B.’yi bir kadeh beyaz şarabın tatlı sohbeti ardından evine bıraktım. Şimdi ikimizin arasındaki karanlık ormanlık yolda yavaş yavaş sürüyorum arabayı. Keyfini çıkartarak. Daha önce bu saatte hiç dinlemediğim Industrial, Metal and Punk with Christian Fucks und Co. programı Viyana radyosu FM4’ın eşliğinde, benden başka kimsenin olmadığı sessiz ve karanlık sokakların, kafamda ötüşen gece kuşu misali düşüncelerin. Ya da düşünmemelerin.. Saat tam 23.57 ve ben eve dönmeyi elimden geldiğince geciktiriyorum, biraz daha keyfine varabilmek için tam şu anın.
İşte tam o an. 23.58 yani. En gürültülü şehrin bile böyle sakin, huzur veren noktaları elbet vardır, arayıp bulmak senin görevin..
Neden bir fotoğrafını çekmiyorum ki bu anın, diye düşündüm birden ve sağa çektim. O kadar ıssız ki, dörtlüleri bile yakmama gerek yok.
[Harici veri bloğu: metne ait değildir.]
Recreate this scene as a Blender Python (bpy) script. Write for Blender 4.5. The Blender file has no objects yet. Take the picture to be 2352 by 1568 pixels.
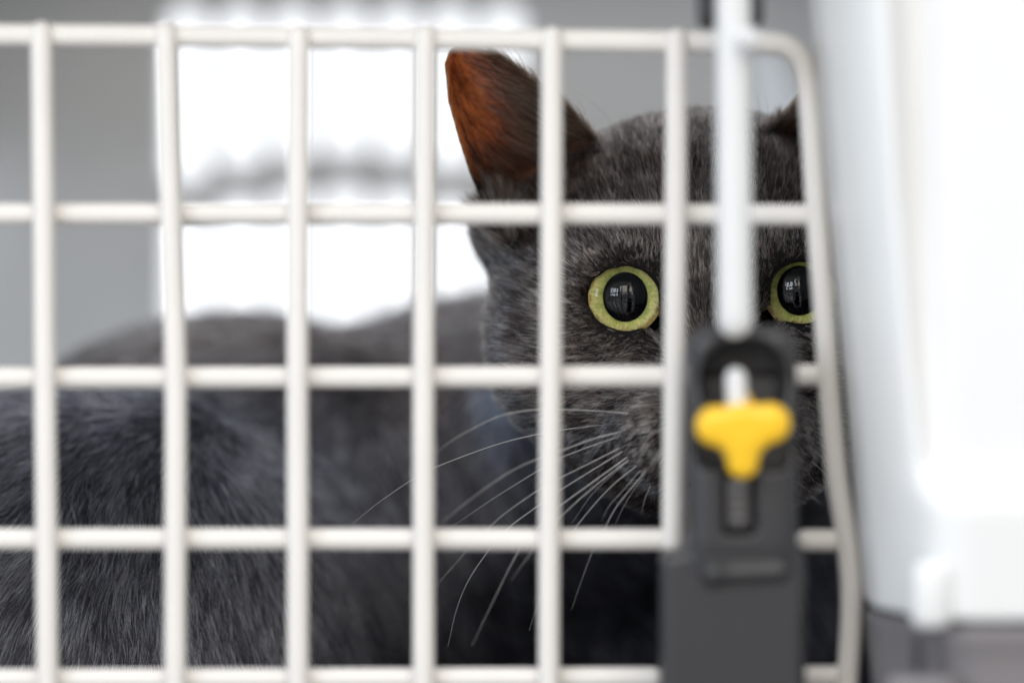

Oysa şehrin ortasında sakin bir mahalleyi diğerine bağlayan, sabah saatlerinde insanların bebek arabalarıyla geçtiği, haftasonları yaşlı çiftlerin el ele tutuşup yürüyüş yaptığı ağaçlık bir alan sadece.. İnsana bu ıssızlık, bu sakinlik ve kuytu alanlarda hissedilen huzur duygusunu yaşatması - şunca küçük alanın - şaşırtıcı değil mi?
Ve 00.01. Yeni bir gün….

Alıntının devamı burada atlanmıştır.